“Death as Proof of Devotion”
(Part II of Richard Koenigsberg’s paper, Love of War, appears below.
Click here for the complete paper with references.)
The paper presented here is adopted from a keynote address presented by Dr. Koenigsberg at the United World College of the American West.
People claim to be astonished by contemporary terrorists who blow themselves up in the process of attempting to kill their enemies. Yet Westerners barely reflect upon their own suicidal political rituals, for example the First World War. The vast casualties that occurred during that war were the result of millions of men acting precisely like terrorists: allowing their bodies to be blown to bits as they attempted to blow up the bodies of their enemies.
The belief that sacrificial death is noble or honorable transforms the destructiveness of war into a virtue. Perhaps the most famous statement in the history of Western warfare is a phrase from the Roman poet Horace, Dulce et decorum est pro patria mori: “It is sweet and fitting to die for one’s country.” What does it mean to say that dying for one’s country is “sweet and fitting”?

Soldiers who die on the battlefield are idealized and memorialized by their countries. A veteran of the Second World War—speaking on July 4, 2001—stated that “the ultimate hero is the dead soldier.” The dead soldier is a hero because he has sacrificed his life for his country.

Perhaps death in battle is conceived as “sweet and fitting”—a good thing—because the act of dying in warfare constitutes a demonstration that the soldier loves his nation. Dying for one’s country represents the supreme act of devotion—the apogee of love.

In the case of Islamic radicals, willingness to die for a sacred ideal is called martyrdom. Jonah Winters explains (1997) that the Arabic word shahid provides the meaning of the term martyr, which means “witness” or “testimony.” The martyr gives witness to the sincerity of his belief by virtue of his willingness to die and kill for it.

In the West, people do not believe that sacrificial death or martyrdom is the purpose of political violence. Rather, we assume that societies engage in activities such as warfare in order to achieve real objectives, e.g., self-defense, the acquisition of territory, economic gain, etc. We do not conceive of martyrdom or sacrificial death as the purpose of war.
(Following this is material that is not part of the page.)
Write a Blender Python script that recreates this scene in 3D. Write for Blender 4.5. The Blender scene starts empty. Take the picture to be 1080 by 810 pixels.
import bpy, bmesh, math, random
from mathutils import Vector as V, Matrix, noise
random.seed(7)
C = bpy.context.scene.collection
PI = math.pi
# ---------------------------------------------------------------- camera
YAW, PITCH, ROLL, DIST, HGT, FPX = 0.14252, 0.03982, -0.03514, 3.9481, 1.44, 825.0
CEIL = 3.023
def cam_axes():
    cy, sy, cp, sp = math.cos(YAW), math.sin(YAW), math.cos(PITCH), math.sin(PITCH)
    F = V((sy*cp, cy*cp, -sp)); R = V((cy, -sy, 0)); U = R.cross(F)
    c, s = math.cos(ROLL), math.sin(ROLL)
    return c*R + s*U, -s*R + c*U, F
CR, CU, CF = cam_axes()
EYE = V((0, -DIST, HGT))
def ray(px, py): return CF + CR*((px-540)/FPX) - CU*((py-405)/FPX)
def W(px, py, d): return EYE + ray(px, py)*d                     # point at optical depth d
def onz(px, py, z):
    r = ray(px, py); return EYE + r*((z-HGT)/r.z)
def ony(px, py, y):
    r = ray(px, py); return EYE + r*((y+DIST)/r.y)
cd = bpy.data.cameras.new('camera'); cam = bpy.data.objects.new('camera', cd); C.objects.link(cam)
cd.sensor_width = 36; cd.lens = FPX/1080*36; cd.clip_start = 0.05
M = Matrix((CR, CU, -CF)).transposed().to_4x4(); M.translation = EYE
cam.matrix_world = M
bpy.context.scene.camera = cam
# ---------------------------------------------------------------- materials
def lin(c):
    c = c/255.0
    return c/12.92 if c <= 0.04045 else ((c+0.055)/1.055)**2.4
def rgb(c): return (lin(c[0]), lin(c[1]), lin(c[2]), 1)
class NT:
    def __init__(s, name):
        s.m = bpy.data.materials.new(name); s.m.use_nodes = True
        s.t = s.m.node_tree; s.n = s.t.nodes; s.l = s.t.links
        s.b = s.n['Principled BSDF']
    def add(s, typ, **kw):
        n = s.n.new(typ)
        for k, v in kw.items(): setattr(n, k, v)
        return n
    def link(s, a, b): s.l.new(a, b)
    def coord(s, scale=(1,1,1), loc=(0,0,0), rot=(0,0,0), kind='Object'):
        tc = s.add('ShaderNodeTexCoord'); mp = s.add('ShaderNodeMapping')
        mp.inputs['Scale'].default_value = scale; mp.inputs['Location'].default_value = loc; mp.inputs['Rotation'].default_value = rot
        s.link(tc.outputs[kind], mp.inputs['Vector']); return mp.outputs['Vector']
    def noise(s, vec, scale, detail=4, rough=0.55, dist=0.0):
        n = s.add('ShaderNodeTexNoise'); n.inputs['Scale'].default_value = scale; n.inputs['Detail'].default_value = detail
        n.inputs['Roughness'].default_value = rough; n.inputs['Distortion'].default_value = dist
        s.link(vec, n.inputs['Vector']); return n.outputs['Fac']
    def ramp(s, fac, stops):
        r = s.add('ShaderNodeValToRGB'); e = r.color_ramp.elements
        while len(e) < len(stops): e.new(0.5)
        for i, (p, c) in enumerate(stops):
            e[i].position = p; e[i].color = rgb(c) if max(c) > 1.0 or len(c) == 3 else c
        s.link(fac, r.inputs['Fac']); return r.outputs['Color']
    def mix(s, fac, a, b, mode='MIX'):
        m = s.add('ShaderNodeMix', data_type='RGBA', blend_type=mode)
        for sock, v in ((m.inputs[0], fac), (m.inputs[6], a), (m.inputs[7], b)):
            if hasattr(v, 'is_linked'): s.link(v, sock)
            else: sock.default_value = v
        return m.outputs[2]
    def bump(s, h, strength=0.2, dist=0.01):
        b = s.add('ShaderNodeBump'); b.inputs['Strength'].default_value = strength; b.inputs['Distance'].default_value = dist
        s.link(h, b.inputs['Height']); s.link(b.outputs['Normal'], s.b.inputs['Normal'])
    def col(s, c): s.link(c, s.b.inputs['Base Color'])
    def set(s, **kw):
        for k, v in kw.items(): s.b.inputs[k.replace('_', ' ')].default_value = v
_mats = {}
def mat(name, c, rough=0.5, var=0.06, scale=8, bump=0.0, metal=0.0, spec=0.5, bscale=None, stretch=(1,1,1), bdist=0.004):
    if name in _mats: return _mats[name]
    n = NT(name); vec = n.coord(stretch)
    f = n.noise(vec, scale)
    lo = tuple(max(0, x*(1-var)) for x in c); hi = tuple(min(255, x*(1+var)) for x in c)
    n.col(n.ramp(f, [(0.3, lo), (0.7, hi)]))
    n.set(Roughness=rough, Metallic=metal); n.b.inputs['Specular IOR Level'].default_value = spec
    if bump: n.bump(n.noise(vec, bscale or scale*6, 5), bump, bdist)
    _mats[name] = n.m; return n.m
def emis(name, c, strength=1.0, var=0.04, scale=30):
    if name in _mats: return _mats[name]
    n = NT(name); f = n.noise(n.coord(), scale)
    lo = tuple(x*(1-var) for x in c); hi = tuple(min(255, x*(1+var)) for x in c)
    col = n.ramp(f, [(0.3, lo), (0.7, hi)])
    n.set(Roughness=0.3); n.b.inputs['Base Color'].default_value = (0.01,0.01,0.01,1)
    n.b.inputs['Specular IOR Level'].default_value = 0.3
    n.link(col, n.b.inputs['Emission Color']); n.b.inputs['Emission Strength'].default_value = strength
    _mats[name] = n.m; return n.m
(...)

Ali Benhadj, on the other hand—leader of the Algerian Islamic Salvation Front—proposes that slaughter and death are political activities or goals that should be pursued for their own sake. If a faith or belief is not “watered and irrigated by blood,” he writes, it “does not grow; does not live.” Principles, he says, must be reinforced by “sacrifices, suicide operations and martyrdom for Allah.”

According to this conception of radical Islam, martyrdom and sacrificial death are ends in themselves—apart from any political objectives the group may seek to attain through their violent actions. The purpose of martyrdom or sacrificial death is to substantiate the truth or reality of one’s ideology by giving witness to one’s sincerity and the depth of one’s devotion.

Franco Fornari argues (1979) that the ideas for which we die must be true “because death becomes a demonstrative process.” Warfare allows a society to put its money where its mouth is. Willingness to sacrifice one’s life represents proof of devotion. Dying is represented as good and noble because it occurs in the name of one’s nation and its sacred ideals.

A young Iranian revolutionary interviewed in the 1980s stated that the blood shed by Iranian martyrs was like the water of an irrigation canal that “gives life to crops.” By virtue of the blood shed by martyrs, the “religion will grow.” This relationship between blood sacrifice and the authentication of religious beliefs is not difficult to understand. Does a similar mechanism lie at the heart of Western warfare?

In Blood Sacrifice and the Nation (1999), Carolyn Marvin theorizes that what is really true in any society is what is “worth killing for, and what citizens may be compelled to sacrifice their lives for.” At the behest of the group, Marvin says, the “lifeblood of community members is periodically shed” through the enactment of a ritual called “war.” According to Marvin, “blood sacrifice creates the nation.”

During the First World War (1914-1918) young men on the Western front representing the nations of France, Great Britain and Germany were required to get out of trenches and try to break through the opposing line. Men in trenches on the opposing side were waiting. They slaughtered the oncoming troops with machine gun fire and artillery shells. Nine million men were killed in the First World War and twenty one million injured.

Many political leaders of the time glorified the soldiers’ sacrifices. P. H. Pearse, founder of the Irish Revolutionary movement, declared that the first two years of the war had been the most “glorious in the history of Europe.” Heroism, he said, had come back to the earth. Such “august homage,” Pearse gushed, was never before offered to God as this, the homage of millions of lives “given gladly for love of country.”

People claim to be astonished by contemporary terrorists who blow themselves up in the process of attempting to kill their enemies. Yet Westerners barely reflect upon their own suicidal political rituals, for example the First World War. The vast casualties that occurred during that war were the result of millions of men acting precisely like terrorists: allowing their bodies to be blown to bits as they attempted to blow up the bodies of their enemies.